The Red Rover Re-enactment
In August 1953 the Red Rover Coach and Horses took to the road again, re-enacting 19th Century Coach journey between Southampton and London.
The coach and horses set off from the Stag Brewery, Victoria, the home of its owners Watney Combe Reid & Co Ltd, on 10th August and returning on 12th August. Both journeys took about 12 hours. They did the journey twice in each direction. To Southampton on Monday, back to London on Tuesday, and again to Southampton on Wednesday and back on Thursday. Nine horse teams were involved, the changes of horses taking place at inns including The Swan in Alton and The Bell in Alresford . Earlier that year many of the horses had been involved in the Coronation procession.

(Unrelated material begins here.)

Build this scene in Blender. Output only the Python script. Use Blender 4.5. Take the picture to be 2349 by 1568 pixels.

On board the coach were Mr Sanders Watney and guests. Also present was Harry Love, Coach Guard, now aged over 70. Mr Love had been one of the original coach guards on the same route 50 years earlier and at the time of the 1953 coach journey he was known for supplying suitable music on his coaching horn at the International Horse Show. Following the coach was a car carrying Mr Wells, who was responsible for keeping the coach going, and his tools “in case the whole lot breaks down.”

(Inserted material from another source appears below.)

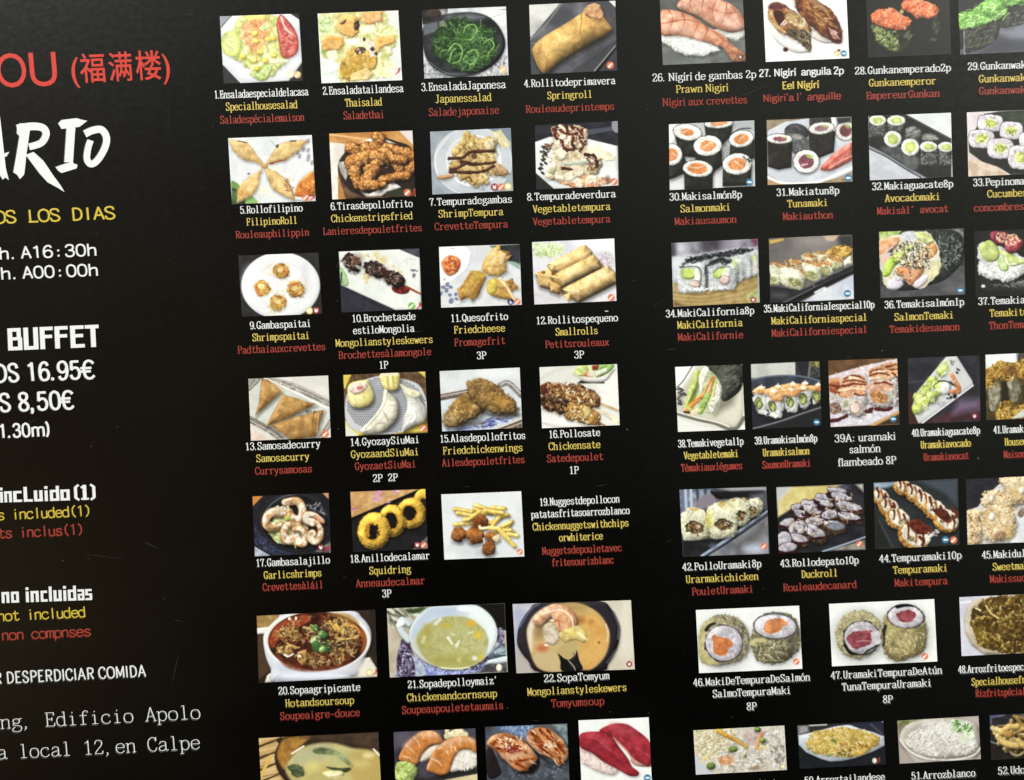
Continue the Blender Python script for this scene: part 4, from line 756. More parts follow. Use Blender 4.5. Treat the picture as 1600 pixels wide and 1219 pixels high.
# 26 prawn nigiri
pic('Q', '100 -25 728 -52 125 494', 'printed photo of two pink prawn nigiri on grey slate')
bg('5d605c', '505350', 16); P('100 330 750 300 750 480 125 494', '6c706b', c2='5f635f', f=12, n=.03)
P('500 230 560 220 650 250 745 220 748 270 700 310 640 305 560 270', 'c9ccc6', sm=1, c2='b5b8b3', f=3, n=.1, w=1.5, b=5, o='rice')
P('235 60 250 10 330 -40 480 -20 620 20 700 80 745 160 748 215 700 240 600 240 500 200 400 130 300 90', 'c78468', sm=1, c2='d29c82', f=9, n=.05, b=13, k=.5, o='prawn', sh=.45)
for q in ('350 -40 330 40 360 100', '440 -30 420 60 440 130', '530 0 500 90 520 190', '610 20 600 100 560 190', '470 60 600 100 700 90'):
    L(q, 'a35f44', 2, 1.2, s=1.5); 
glow(640, 170, 70, 30, 'dcae98', .7, 20); glow(560, 120, 40, 30, 'dba890', .6); glow(380, 20, 40, 26, 'd8a288', .6)
P('110 260 220 260 360 290 470 330 560 370 500 400 430 425 310 420 230 390 160 340 120 320', 'd7dad4', sm=1, c2='c3c7c2', f=2.6, n=.1, w=2.5, wf=4, b=7, k=.4, o='rice', sh=.4); Sc(60, '130 280 350 300 540 380 430 420 250 390', 'eceee8 b9bdb8 f4f5f0', 6, 2.6)
P('105 95 160 75 260 90 360 130 440 190 500 240 580 270 620 310 590 350 540 350 470 325 360 295 250 270 110 262', 'ca7f5e', sm=1, c2='d59878', f=9, n=.05, b=13, k=.5, o='prawn', sh=.45)
for q in ('170 80 200 150 160 260', '270 95 290 160 250 265', '360 130 390 180 340 290', '440 190 460 240 420 310', '120 180 300 150 420 180'):
    L(q, 'a0553a', 2.2, 1.2, s=1.5)
for q in ((150, 215, 26, 34), (225, 220, 30, 36), (305, 235, 34, 34), (390, 265, 30, 34), (200, 120, 60, 14)):
    glow(*q, 'e0b098', .7)
P('465 215 540 240 600 290 620 320 580 350 520 330 560 300', 'bb7050', sm=1, b=5, d='d9a088', dw=1.5); P('570 350 610 315 670 350 745 410 748 462 660 470 620 420', 'b57c5c', sm=1, c2='a0664a', f=5, b=6, k=.6, o='prawn_tail', sh=.4); E(710, 430, 24, 24, 0, '8a5a48', b=4); E(712, 434, 9, 9, 0, 'e8dcd4'); L('600 350 700 430', '8a523c', 1.4)
# 27 eel nigiri
pic('Q', '880 -50 1512 -78 904 470', 'printed photo of two eel nigiri glazed with brown sauce on a white plate')
bg('e2e4e2', 'dcdedd', 18); glow(960, 250, 60, 160, 'c8ccd0', .7); glow(1100, 390, 120, 30, 'cfd2d4', .8); glow(1450, 280, 60, 30, 'd5d2d0', .7)
P('925 90 960 60 1060 270 1240 380 1220 400 1120 400 1000 330 940 240', 'd9dad6', sm=1, c2='c9cac8', f=3, n=.05, b=6, o='rice'); P('1180 240 1300 240 1420 320 1350 330 1290 310 1240 280', 'd2cbc4', sm=1, c2='c2b8b0', f=3, b=5, o='rice'); P('1080 -60 1220 -60 1200 60 1120 60', 'c9bfae', b=6, w=1)
P('1120 -20 1200 -60 1300 10 1380 60 1440 130 1480 230 1475 325 1410 315 1330 270 1230 190 1150 90', '64301a', sm=1, c2='8a5424', f=6, n=.25, w=1.5, b=12, k=.6, o='eel_slice', sh=.4, sp=.08)
Sc(50, '1180 0 1330 60 1440 180 1420 260 1280 170', 'a4713a 3c1a10 c4985c 7c431c', 10, 3, (0, 60), .4, s=1.5); P('1360 210 1420 205 1470 250 1475 325 1400 310', '4a1a12', sm=1, s=3); Sc(20, '1380 220 1430 220 1470 300 1410 290', 'e6c8b4 c79a86', 5, 2, (30, 70)); P('1200 -40 1300 10 1380 90 1300 60', 'a9835a', sm=1, s=3, al=.7)
P('920 70 950 20 1010 20 1080 60 1150 110 1210 170 1250 230 1240 300 1250 370 1225 385 1160 320 1060 270 1000 230 940 150', '6a3a1e', sm=1, c2='a67848', f=6, n=.25, w=2, b=10, k=.5, o='eel_slice', sh=.4)
P('920 110 960 90 1010 190 1060 250 1000 240 940 170', 'c49c66', sm=1, c2='a87844', f=3, w=2, b=4); P('960 90 1030 90 1050 180 1000 190', '431a10', sm=1, s=2, sp=.1); P('1050 120 1130 90 1220 180 1200 220 1110 200', 'b9935c', sm=1, c2='8a6a40', f=4, s=2, w=1.5); P('1060 230 1150 220 1240 250 1245 370 1220 380 1150 310', '3a3026', sm=1, c2='6c5c40', f=4, n=.3, w=1.5); Sc(34, '1070 230 1230 240 1235 360 1140 300', '8c7a54 17140f c9b88c 544632', 8, 2.4, (20, 90), .4); L('1020 190 1050 155', 'f0e0d0', 2); L('1040 190 1060 170', 'f0e0d0', 2); Sc(14, '1040 120 1210 150 1200 210 1090 180', 'ece0c4', 4, 2.4); P('920 60 960 20 1060 50 1000 70', '4c2030', sm=1, al=.7, s=3)
E(1054, 376, 20, 17, 0, '4a1c16', b=3); icon(1442, 406, 'n', 5); icon(1494, 406, 'f', 5); E(1458, 382, 12, 8, 0, '3a1c14')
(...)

Our photograph shows the Red Rover passing through Ropley accompanied by hounds and horses from the Hampshire Hunt.
Coaches were first introduced into England by the Earl of Arundel in 1580. Travel was risky in the early days but by the 1820s British coach travel was the envy of the world. In the 1850s coach operators faced competition from the railways and ceased to do business but in 1890 there was a revival by enthusiasts and routes from London to the South Coast were once again travelled by coach and horses. This lasted until the outbreak of World War One.
One of the coaches which ran between Southampton and London was called the “Red Rover”. According to the Hampshire Independent of 27th April 1839, the coach left the Castle Hotel on the Quay at 10.30 am “immediately on the arrival of the Cowes Steamer”.
The Hampshire Independent of 4th March 1843 states that it travelled daily (Sunday excepted) leaving at 8.30 am from Matcham’s Royal Hotel in Southampton, through Winchester, Alresford, Alton, Farnham, Guildford and Kingston to the New White Horse Cellar, Piccadilly, and Belle Sauvage, Ludgate Hill, London. The return journey departed from the Belle Sauvage at 8.15 am.
The document in the Ropley Archive states that the final journey took place in 1843, the demise of the service being attributed to the coming of the railway.